We therefore urge the U.S. Department of Agriculture (USDA) to give parity to the needs of our States as Western growers and communities face these dire conditions. This includes using existing authorities to support projects and practices for Western farmers and ranchers to conserve water, improve their water infrastructure and efficiency, protect highly-erodible lands plagued by drought, restore western range lands’ ability to retain water by reconnecting floodplains to incised streams, and offer technical assistance for growers in drought-stricken regions. Many of these practices, like water conservation, cover crops and restoration of western range lands’ drought resilience, provide multiple benefits such as enhanced soil carbon storage and would be eligible for various new funding sources. Other infrastructure projects such as irrigation water efficiency may be better suited to funding streams provided to USDA through the Bipartisan Infrastructure Law, or through other USDA programs. In addition to new funding provided by Congress, the dire drought conditions in the West require more resources and even more creative and tailored solutions through USDA programs, particularly given many existing programs do not translate well to the needs of Western agriculture.
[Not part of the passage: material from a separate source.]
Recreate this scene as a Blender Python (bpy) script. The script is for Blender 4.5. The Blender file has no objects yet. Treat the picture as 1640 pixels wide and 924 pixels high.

We also urge USDA to prioritize the work of Natural Resource Conservation Service (NRCS) State Technical Committees to identify and promote those practices and projects that best align with basin-specific drought plans and needs.

As you know, American farmers and ranchers manage over 895 million acres  of ground in the United States, giving them a vital role in combating climate change risks while continuing to feed America. Recently, Congress funded $20 billion for USDA agriculture conservation programs. We believe USDA should allocate these funds for agriculture conservation equally across the country to reflect the contribution of every region, including the West. It is also critical for USDA to coordinate with states, local and tribal governments, and other partners to further the reach of the agency to scale effective and resilient practices.

We also urge you to address the understaffing of USDA field offices and prioritize hiring staff with expertise in Western production agriculture at the NRCS and Farm Service Agency (FSA). Specifically, the current lack of engineers and experts on USDA staff regarding Western water conservation has delayed many projects for Western growers. USDA’s success in helping our nation address the multi-faceted crises facing farmers and ranchers rests on its ability to swiftly roll out programs, facilitate a streamlined application process, and offer technical assistance in a timely manner.

Finally, we request regular briefings from USDA, NRCS, and FSA staff to discuss their steps to assist farmers and ranchers in our states facing severe drought. We look forward to hearing from you on these topics and continuing our partnership to address the water resource concerns in the West.